The Daily Telegraph, citing an internal report by the U.N. children's agency along with interviews with more than 20 victims of the purported abuse, reported that the alleged abuse began two years ago when the U.N. Mission in Southern Sudan, known as UNMIS, arrived to help maintain peace in the region after a more than two-decade civil war.
"The first indications of sexual exploitation emerged within months of the U.N. force's arrival and The Daily Telegraph has seen a draft of an internal report compiled by the U.N. children's agency UNICEF in July 2005 detailing the problem," the paper reported on its Web site. "Evidence suggests that UNMIS staff may already be involved in sexual exploitation."
A 14-year-old boy identified only as Jonas told the newspaper "I was sitting by the river the first time it happened." A 13-year-old boy told the paper he was lured to a U.N. car with the offer of cash, abused and dumped by the side of a road.
Montas told reporters the UNICEF report "did not talk about sexual abuses from U.N. peacekeepers."
"They spoke about sexual abuses on the part of the Sudanese military," she said.
Nonetheless, Montas said, "the U.N. is very concerned about this issue and over and over again repeated its determination to end sexual abuse by peacekeepers."
"The U.N. standard on this issue is clear ? zero tolerance, meaning zero complacency and zero impunity," she said.
The Office of Internal Oversight Services, the U.N.'s internal watchdog known as OIOS, has a team permanent based in Sudan, where over 11,000 peacekeepers, police and international civilian staff are based and it investigates all allegations of abuse. OIOS also has teams in Congo, Liberia and Haiti where the U.N. has other large peacekeeping operations.
"Over the past year, as a result of U.N. investigations, four UNMIS peacekeepers have already been repatriated," Montas said. The nationalities of the peacekeepers were not released.

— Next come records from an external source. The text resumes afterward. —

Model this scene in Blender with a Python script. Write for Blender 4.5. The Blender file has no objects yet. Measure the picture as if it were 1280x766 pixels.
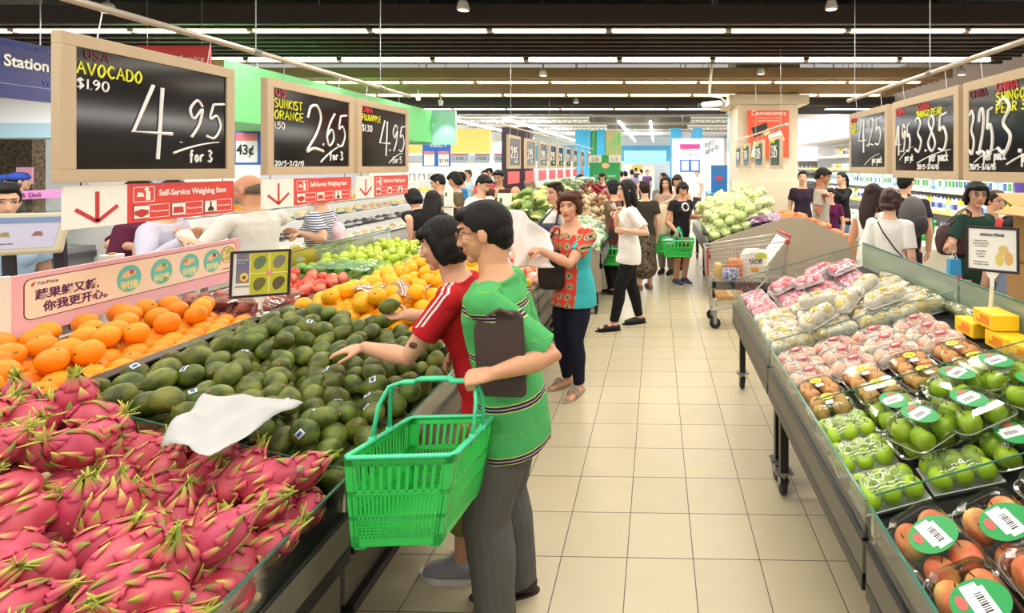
import bpy, math, random
from mathutils import Vector as V, Matrix as MX, noise
random.seed(11)
SC = bpy.context.scene
COL = SC.collection
# ---------------------------------------------------------------- camera, world, exposure
F, CX, CY, EYE = 639.0, 821.0, 208.0, 1.77        # focal length and vanishing point in a 1280x766 frame, eye height
cd = bpy.data.cameras.new('camera'); cam = bpy.data.objects.new('camera', cd); COL.objects.link(cam)
cam.location = (0, 0, EYE); cam.rotation_euler = (math.pi/2, 0, 0)
cd.sensor_fit = 'HORIZONTAL'; cd.sensor_width = 36; cd.lens = 36*F/1280
cd.shift_x = (640-CX)/1280; cd.shift_y = (CY-383)/1280; cd.clip_start = .05; cd.clip_end = 200
SC.camera = cam
vs = SC.view_settings
vs.view_transform = 'Standard'; vs.look = 'None'; vs.gamma = 1; vs.use_curve_mapping = False
vs.exposure = 0.25
W = bpy.data.worlds.new('world'); SC.world = W; W.use_nodes = True
W.node_tree.nodes['Background'].inputs[0].default_value = (1, .97, .93, 1)
W.node_tree.nodes['Background'].inputs[1].default_value = .42
def area(name, loc, sx, sy, power, col=(1, .95, .86), rot=(0, 0, 0)):
    l = bpy.data.lights.new(name, 'AREA'); l.shape = 'RECTANGLE'; l.size = sx; l.size_y = sy; l.energy = power; l.color = col
    o = bpy.data.objects.new(name, l); COL.objects.link(o); o.location = loc; o.rotation_euler = rot
    return o
# ceiling lamp rows of the hall (the rows over the nearest stands hang above and behind the picture)
for y_, p_ in ((-1.2, 70), (.9, 110), (3.0, 110), (5.37, 110), (6.87, 80)):
    area('ceiling_lamp_row', (-1.5, y_, 3.12), 11, .12, p_*1.25)
for y_, p_ in ((8.6, 90), (10.15, 90), (11.9, 90)):
    area('ceiling_lamp_row', (-3, y_, 3.1), 14, .12, p_*1.5)
for y_ in (15, 19, 24, 30, 36):
    area('hall_lamp_row', (-2, y_, 3.5), 20, .6, 420, (.96, .98, 1))
area('fresh_counter_lamp', (-7.2, 5.6, 2.75), 4, .5, 80, (1, .98, 1))
area('chiller_lamp', (-4.6, 7.5, 2.6), .4, 6, 80, (1, .99, .97))
area('dairy_lamp', (3.9, 9, 2.5), .3, 8, 90, (1, .97, .9), (0, math.radians(25), 0))

def at(u, v, y):
    return V(((u-CX)*y/F, y, EYE-(v-CY)*y/F))
def sl(c):
    c /= 255.0
    return c/12.92 if c <= .04045 else ((c+.055)/1.055)**2.4
def rgb(c): return (sl(c[0]), sl(c[1]), sl(c[2]), 1)
# ---------------------------------------------------------------- materials
MATS = {}
def mat(name, col=(200, 200, 200), rough=.5, metal=0, spec=.5, var=0, scale=8, bump=0, bscale=60, emit=0, rnd=0, attr=False, coat=0, stretch=None, col2=None, sub=0):
    if name in MATS: return MATS[name]
    m = bpy.data.materials.new(name); MATS[name] = m; m.use_nodes = True
    nt = m.node_tree; n = nt.nodes; L = nt.links.new; b = n['Principled BSDF']
    b.inputs['Roughness'].default_value = rough; b.inputs['Metallic'].default_value = metal
    b.inputs['Specular IOR Level'].default_value = spec
    b.inputs['Base Color'].default_value = rgb(col)
    if coat: b.inputs['Coat Weight'].default_value = coat; b.inputs['Coat Roughness'].default_value = .15
    if sub: b.inputs['Subsurface Weight'].default_value = sub; b.inputs['Subsurface Radius'].default_value = (.02, .008, .004)
    src = None
    if attr:
        a = n.new('ShaderNodeAttribute'); a.attribute_name = 'Col'; src = a.outputs['Color']
    tc = n.new('ShaderNodeTexCoord'); co = tc.outputs['Object']
    if stretch:
        mp = n.new('ShaderNodeMapping'); mp.inputs['Scale'].default_value = stretch; L(co, mp.inputs['Vector']); co = mp.outputs['Vector']
    if var or col2:
        t = n.new('ShaderNodeTexNoise'); t.inputs['Scale'].default_value = scale; t.inputs['Detail'].default_value = 4; L(co, t.inputs['Vector'])
        mix = n.new('ShaderNodeMix'); mix.data_type = 'RGBA'
        if col2:
            cr = n.new('ShaderNodeMapRange'); cr.inputs[1].default_value = .4; cr.inputs[2].default_value = .62
            L(t.outputs['Fac'], cr.inputs[0]); L(cr.outputs[0], mix.inputs[0])
            mix.inputs[7].default_value = rgb(col2)
            if src: L(src, mix.inputs[6])
            else: mix.inputs[6].default_value = rgb(col)
        else:
            hs = n.new('ShaderNodeHueSaturation'); 
            if src: L(src, hs.inputs['Color'])
            else: hs.inputs['Color'].default_value = rgb(col)
            hs.inputs['Value'].default_value = 1-var
            if src: L(src, mix.inputs[6])
            else: mix.inputs[6].default_value = rgb(col)
            L(hs.outputs[0], mix.inputs[7]); L(t.outputs['Fac'], mix.inputs[0])
        src = mix.outputs[2]
    if rnd:
        oi = n.new('ShaderNodeObjectInfo'); mr = n.new('ShaderNodeMapRange'); mr.inputs[3].default_value = 1-rnd; mr.inputs[4].default_value = 1+rnd*.6
        L(oi.outputs['Random'], mr.inputs[0]); h2 = n.new('ShaderNodeHueSaturation'); L(mr.outputs[0], h2.inputs['Value'])
        mh = n.new('ShaderNodeMapRange'); mh.inputs[3].default_value = .5-rnd*.07; mh.inputs[4].default_value = .5+rnd*.07
        fr = n.new('ShaderNodeMath'); fr.operation = 'MULTIPLY'; fr.inputs[1].default_value = 7.31; L(oi.outputs['Random'], fr.inputs[0])
        f2 = n.new('ShaderNodeMath'); f2.operation = 'FRACT'; L(fr.outputs[0], f2.inputs[0]); L(f2.outputs[0], mh.inputs[0]); L(mh.outputs[0], h2.inputs['Hue'])
        if src: L(src, h2.inputs['Color'])
        else: h2.inputs['Color'].default_value = rgb(col)
        src = h2.outputs[0]
    if src: L(src, b.inputs['Base Color'])
    if bump:
        t = n.new('ShaderNodeTexNoise'); t.inputs['Scale'].default_value = bscale; t.inputs['Detail'].default_value = 3; L(co, t.inputs['Vector'])
        bp = n.new('ShaderNodeBump'); bp.inputs['Strength'].default_value = bump; bp.inputs['Distance'].default_value = .004
        L(t.outputs['Fac'], bp.inputs['Height']); L(bp.outputs[0], b.inputs['Normal'])
    if emit:
        b.inputs['Emission Color'].default_value = rgb(col); b.inputs['Emission Strength'].default_value = emit
    return m
def glass(name, tint=(225, 245, 235), refl=.10, milk=0, milkcol=(235, 240, 235)):
    if name in MATS: return MATS[name]
    m = bpy.data.materials.new(name); MATS[name] = m; m.use_nodes = True
    nt = m.node_tree; n = nt.nodes; L = nt.links.new; n.remove(n['Principled BSDF'])
    tr = n.new('ShaderNodeBsdfTransparent'); tr.inputs[0].default_value = rgb(tint)
    gl = n.new('ShaderNodeBsdfGlossy'); gl.inputs['Roughness'].default_value = .06
    fr = n.new('ShaderNodeFresnel'); fr.inputs[0].default_value = 1.45
    mu = n.new('ShaderNodeMath'); mu.operation = 'MULTIPLY_ADD'; mu.inputs[1].default_value = .6; mu.inputs[2].default_value = refl*.5; mu.use_clamp = True
    L(fr.outputs[0], mu.inputs[0]); mx = n.new('ShaderNodeMixShader'); L(mu.outputs[0], mx.inputs[0]); L(tr.outputs[0], mx.inputs[1]); L(gl.outputs[0], mx.inputs[2])
    last = mx
    if milk:
        df = n.new('ShaderNodeBsdfDiffuse'); df.inputs[0].default_value = rgb(milkcol)
        m2 = n.new('ShaderNodeMixShader'); m2.inputs[0].default_value = milk; L(mx.outputs[0], m2.inputs[1]); L(df.outputs[0], m2.inputs[2]); last = m2
    L(last.outputs[0], n['Material Output'].inputs[0])
    return m
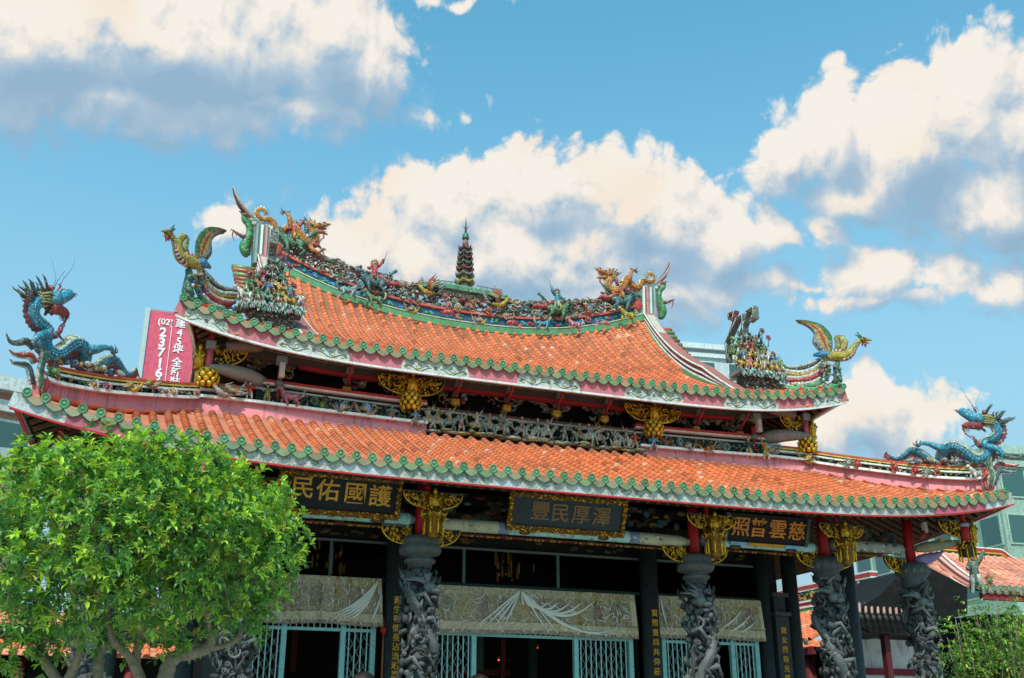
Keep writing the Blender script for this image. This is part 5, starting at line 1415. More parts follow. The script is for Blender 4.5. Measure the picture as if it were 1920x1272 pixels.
# ---- little ceramic people, beasts, birds and flowers
CERS = ['#B8332F', '#3F7A4A', '#2F6FA0', '#C9A22A', '#A8A89A', '#D8D4C6', '#6A8A4A', '#B5603A', '#C76A86', '#3E8E8A']
def person_m(b, c, p, h, col, col2, face=-1, pose=0, rnd=rnd, hat=True):
    "small glazed figure: b body mesh, c clothing mesh; feet at p"
    p = Vector(p); s = h
    hip_, sh, hd_ = p+Vector((0, 0, .46*s)), p+Vector((0, 0, .76*s)), p+Vector((0, -.02*s, .91*s))
    for q in (1, -1):
        f = p+Vector((q*(.13+.08*(pose == 1))*s, -.03*s*q, 0))
        b.tube([f+Vector((0, -.06*s, .02*s)), f+Vector((0, 0, .05*s)), f+Vector((-q*.02*s, -.05*s, .25*s)), hip_+Vector((q*.06*s, 0, 0))], [.035*s, .05*s, .065*s, .08*s], col2, n=7)
        up_ = pose == 2 and q == face
        el = sh+Vector((q*.22*s, -.04*s, .12*s if up_ else -.14*s)); ha = el+Vector((q*.08*s, -.06*s, .2*s if up_ else .02*s))
        c.tube([sh+Vector((q*.1*s, 0, 0)), el, ha], [.075*s, .065*s, .045*s], col, n=7)
        b.ell(ha, (.035*s,)*3, lin('#D9A982'), 6, 4)
        if up_ or (pose == 1 and q == face): b.tube([ha-Vector((0, 0, .2*s)), ha+Vector((q*.12*s, -.02, .32*s))], [.012*s+.003, .004], lin('#6A5A4A'), n=4)
    b.tube([hip_, (hip_+sh)/2, sh, sh+Vector((0, 0, .08*s))], [.11*s, .10*s, .12*s, .05*s], col2, n=8)
    b.ell(hd_, (.075*s, .075*s, .09*s), lin('#D9A982'), 8, 6)
    c.tube([p+Vector((0, .02*s, .18*s)), hip_, (hip_+sh)/2, sh+Vector((0, 0, .02*s))], [.15*s, .13*s, .115*s, .125*s], col, n=9)
    c.tube([hip_+Vector((0, -.13*s, .02*s)), p+Vector((0, -.14*s, .2*s))], [.05*s, .06*s], rnd.choice([lin('#C9A22A'), lin('#B8332F'), lin('#D8D4C6')]), n=5)
    if hat: c.lathe(hd_, [(.08*s, .03*s), (.095*s, .06*s), (.05*s, .1*s), (.02*s, .15*s)], rnd.choice([lin('#2A2A30'), lin('#C9A22A'), lin('#8A2A28'), lin('#4A5A6A')]), 8)
def beast_m(b, p, L, col, d=1, rnd=rnd, mane=None, legs=True):
    "quadruped facing d along x, standing at p"
    p = Vector(p); s = L
    bo = [p+Vector((-d*.42*s, 0, .42*s)), p+Vector((-d*.25*s, 0, .47*s)), p+Vector((0, 0, .42*s)), p+Vector((d*.25*s, 0, .5*s)), p+Vector((d*.38*s, 0, .66*s)), p+Vector((d*.46*s, 0, .78*s))]
    b.tube(bo, [.10*s, .17*s, .15*s, .17*s, .12*s, .08*s], col, n=8)
    b.tube([bo[-1], p+Vector((d*.56*s, 0, .82*s)), p+Vector((d*.68*s, 0, .74*s))], [.09*s, .10*s, .05*s], col, n=7)
    for q in (1, -1):
        b.tube([p+Vector((d*.5*s, q*.05*s, .88*s)), p+Vector((d*.47*s, q*.07*s, .97*s))], [.03*s, .005*s], col, n=4)
        if legs:
            b.tube([bo[1]+Vector((0, q*.08*s, 0)), p+Vector((-d*.22*s, q*.1*s, .26*s)), p+Vector((-d*.38*s, q*.1*s, .16*s)), p+Vector((-d*(.30+.06*q)*s, q*.1*s, 0))], [.12*s, .08*s, .05*s, .045*s], col, n=6)
            b.tube([bo[3]+Vector((0, q*.08*s, 0)), p+Vector((d*(.28+.08*q)*s, q*.1*s, .22*s)), p+Vector((d*(.26+.14*q)*s, q*.1*s, 0))], [.10*s, .06*s, .045*s], col, n=6)
    b.tube([bo[0], p+Vector((-d*.55*s, 0, .55*s)), p+Vector((-d*.6*s, 0, .75*s)), p+Vector((-d*.52*s, 0, .9*s))], [.05*s, .06*s, .06*s, .02*s], mane or col, n=6)
    if mane:
        for i in range(8): b.ell(p+Vector((d*(.36+.02*i)*s, rnd.uniform(-.08, .08)*s, (.6+.045*i)*s)), (.06*s, .07*s, .06*s), mane, 6, 4)
def bird_m(b, wg, p, L, col, wc, d=1, up=1.0, tailc=None, rnd=rnd, fan=True):
    p = Vector(p); s = L
    b.tube([p+Vector((-d*.3*s, 0, .0)), p+Vector((-d*.1*s, 0, -.02*s)), p+Vector((d*.12*s, 0, 0)), p+Vector((d*.25*s, 0, .14*s)), p+Vector((d*.33*s, 0, .27*s))], [.04*s, .11*s, .12*s, .07*s, .05*s], col, n=8)
    b.ell(p+Vector((d*.36*s, 0, .31*s)), (.07*s, .055*s, .055*s), col, 7, 5); b.tube([p+Vector((d*.4*s, 0, .31*s)), p+Vector((d*.52*s, 0, .28*s))], [.025*s, .004*s], lin('#C9852A'), n=5)
    b.tube([p+Vector((d*.33*s, 0, .36*s)), p+Vector((d*.27*s, 0, .47*s))], [.025*s, .006*s], lin('#B02A2E'), n=4)
    for q in (1, -1): b.tube([p+Vector((0, q*.05*s, -.08*s)), p+Vector((.02*s, q*.05*s, -.26*s))], .014*s, lin('#B98A3A'), n=4)
    for k in range(5 if fan else 2): b.tube([p+Vector((-d*.25*s, 0, 0)), p+Vector((-d*(.48+.04*k)*s, 0, (.02+.09*k)*s)), p+Vector((-d*(.62+.02*k)*s, 0, (.0+.15*k)*s))], [.04*s, .04*s, .01*s], tailc or col, n=5)
    for q in (1, -1):
        base = p+Vector((0, q*.08*s, .05*s)); tip = p+Vector((-d*.05*s+q*d*.22*s, q*.18*s, (.15+.55*up)*s))
        for k in range(5):
            c = wc if k < 3 else (lin('#C9A22A') if k == 3 else lin('#8A8E86'))
            e = tip+Vector((-d*.07*k*s, 0, -.09*k*s))
            wg.tube([base+Vector((-d*.03*k*s, 0, 0)), (base+e)/2+Vector((d*.09*s, q*.04*s, .04*s)), e], [.05*s, .06*s, .008*s], c, n=5)
def flower_m(b, p, r, col, core, n=11):
    p = Vector(p)
    for i in range(n):
        a = i/n*2*pi; M_ = Matrix.Rotation(-a, 3, 'Y')
        b.ell(p+Vector((cos(a)*r*.68, 0, sin(a)*r*.68)), (r*.36, r*.16, r*.16), col, 5, 4, M_)
    b.ell(p+Vector((0, -r*.12, 0)), (r*.5, r*.28, r*.5), core, 8, 5)
def fish_m(b, f, p, L, col, d=1):
    p = Vector(p); s = L
    b.tube([p+Vector((d*.42*s, 0, -.02*s)), p+Vector((d*.3*s, 0, .05*s)), p+Vector((d*.05*s, 0, .1*s)), p+Vector((-d*.2*s, 0, .05*s)), p+Vector((-d*.34*s, 0, -.03*s))], [.03*s, .12*s, .15*s, .09*s, .04*s], col, n=8)
    b.ell(p+Vector((d*.3*s, -.1*s, .08*s)), (.03*s,)*3, lin('#EDE9DA'), 5, 4)
    for k in range(5): f.tube([p+Vector((-d*.32*s, 0, -.02*s)), p+Vector((-d*.48*s, -.03*s, (.12-.09*k)*s)), p+Vector((-d*.64*s, -.03*s, (.18-.13*k)*s))], [.035*s, .03*s, .005*s], lin('#D8B8B0') if k % 2 else col, n=5)
    for k in range(5): f.tube([p+Vector((d*(.2-.1*k)*s, 0, .18*s)), p+Vector((d*(.14-.1*k)*s, 0, .3*s))], [.03*s, .005*s], col, n=4)

def fig(x, y, Y, h, c1, c2, label, grp, pose=0, face=-1):
    p = at(x, y, Y); t = thing('warrior_figurine', label, 'figurine', p, grp); b, c = MB(), MB()
    person_m(b, c, p, h, lin(c1), lin(c2), face, pose); b.build('body', M_GLAZE, t); c.build('robe', M_GLAZE, t)
def bird(x, y, Y, L, c, wc, label, grp, d=1, up=1., tc=None, fan=True, name='bird_figurine'):
    p = at(x, y, Y); t = thing(name, label, 'bird figurine', p, grp); b, w_ = MB(), MB()
    bird_m(b, w_, p, L, lin(c), lin(wc), d, up, lin(tc) if tc else None, fan=fan); b.build('body', M_GLAZE, t); w_.build('wings', M_GLAZE, t)
def beast(x, y, Y, L, c, label, grp, d=1, mane=None, name='beast_figurine'):
    p = at(x, y, Y); b = MB(); beast_m(b, p, L, lin(c), d, mane=lin(mane) if mane else None); tag(b.build(name, M_GLAZE), label, 'animal figurine', grp)
def flower(x, y, Y, r, c, k, label, grp):
    b = MB(); flower_m(b, at(x, y, Y), r, lin(c), lin(k)); tag(b.build('ceramic_flower', M_GLAZE), label, 'flower', grp)
def fish(x, y, Y, L, c, label, grp, d=1):
    p = at(x, y, Y); t = thing('fish_figurine', label, 'fish figurine', p, grp); b, f = MB(), MB()
    fish_m(b, f, p, L, lin(c), d); b.build('body', M_GLAZE, t); f.build('fins', M_GLAZE, t)
RGRP = 'small ceramic figures along the main ridge'
YF = RY-.18
bird(801, 548, 5.2, .62, '#B9A02A', '#A8502E', 'yellow bird with two upswept red wings on the ridge, left of the pagoda', 'large birds on the ridge', -1, 1.0, '#8A8E86')
bird(936, 571, 5.2, .62, '#B9A02A', '#A8502E', 'yellow bird with two upswept red wings on the ridge, right of the pagoda', 'large birds on the ridge', 1, .95, '#8A8E86')
bird(776, 585, 5.0, .34, '#B9A81E', '#B5AE86', 'small yellow peacock on the green ridge base below the left large bird', RGRP, 1, .5, '#9A9A6A')
bird(902, 606, 5.0, .34, '#A8A01E', '#B5B092', 'small yellow peacock on the green ridge base right of the pagoda', RGRP, 1, .5, '#9A9A8A')
fish(843, 589, 5.0, .42, '#C8303C', 'bright red fish with pale tail below the ridge flowers', RGRP, -1)
fish(962, 608, 5.0, .40, '#C8303C', 'bright red fish with red tail right of the small yellow peacock', RGRP, -1)
beast(702, 575, 5.0, .42, '#4F7A4A', 'green and brown lion on the ridge base under the left warrior', RGRP, -1, '#B9AE92')
beast(652, 560, 5.0, .44, '#7FA0A0', 'pale teal coiled beast on the ridge base near the left end', RGRP, 1, '#5F8A8F')
beast(1018, 620, 5.0, .38, '#3E8E9A', 'teal beast with white scroll legs below the right warrior', RGRP, 1, '#C9C6B8')
beast(1078, 620, 5.0, .36, '#C9788A', 'pink lion with pale curls on the ridge base, right of the teal beast', RGRP, -1, '#D8B8B0')
fish(1133, 608, 5.0, .40, '#C97A80', 'pink striped fish on the ridge base near the right end', RGRP, 1)
beast(1178, 603, 5.0, .40, '#B9A81E', 'yellow striped tiger on the ridge base at the right end', RGRP, -1)
FGR = 'round flowers along the main ridge'
for i, (x, y, c, k, ds) in enumerate([(834,557,'#D8A0A0','#7A2A30','dark centred pink flower, upper left of the ridge flower cluster'),(868,562,'#8A2A30','#A83A3A','deep red flower just below the pagoda'),(842,573,'#C9A0A0','#A82A3A','pink edged red flower in the second row of the ridge cluster'),(858,578,'#D8C8A0','#B9852A','yellow centred white flower in the lowest row of the ridge cluster'),(878,574,'#C99090','#8A2A34','rose flower right of the yellow centred one'),(887,569,'#C9852A','#8A4A2A','orange flower at the right edge of the ridge cluster'),(917,583,'#C97A5A','#8A2A2A','brick red flower under the right large bird'),(950,593,'#D8C8A8','#B9652A','tan flower under the tail of the right large bird'),(1103,585,'#B8332F','#A83A2A','round red flower in the right half of the ridge openwork'),(1103,599,'#C96A6A','#A82A2A','lower red flower in the right half of the ridge openwork'),(770,565,'#C9606A','#8A2A3A','pink flower behind the small yellow peacock'),(785,572,'#A8303A','#8A2A2A','dark red flower under the left large bird'),(853,563,'#A8C080','#6A8A3A','yellow green flower between the two upper red ones')]):
    flower(x, y, YF, .095 if i < 10 else .075, c, k, ds, FGR)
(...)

While allegations of abuse have dogged peacekeeping missions since their inception over 50 years ago, the issue was thrust into the spotlight after the United Nations found in early 2005 that peacekeepers in Congo had sex with Congolese women and girls, usually in exchange for food or small sums of money.
Jordan's U.N. Ambassador Prince Zeid al Hussein wrote a report several months later that described the U.N. military arm as deeply flawed and recommended withholding the salaries of the guilty and requiring nations to pursue legal action against perpetrators. It said abuses had been reported in missions ranging from Bosnia and Kosovo to Cambodia, East Timor, West Africa and Congo.
The U.N. peacekeeping department instituted a new code of conduct for peacekeepers, new training for officers and all U.N. personnel, and reinforced messages against sexual abuse.
U.N. Assistant Secretary-General for Peacekeeping Jane Holl Lute said Tuesday night that the allegations could be true, but "these environments are ones in which it is difficult to ascertain the truth."
She said she has personally spoken to the force commander and chief of staff in the U.N. mission in southern Sudan "and I know they are very well briefed on what U.N. policy is and have taken steps to implement that policy across the board in that mission."
"But we don't have the facts yet in this case, and we need to ascertain the facts and follow it through to appropriate resolution and take action if necessary," she said. "We won't be complacement and there will be no impunity to the full extent of the U.N.'s authority."
Lute, who served in the U.S. Army for 16 years, said vigilance on this matter has to be "a constant factor of life when you're rotating through 200,000 troops in as diverse environments as we do."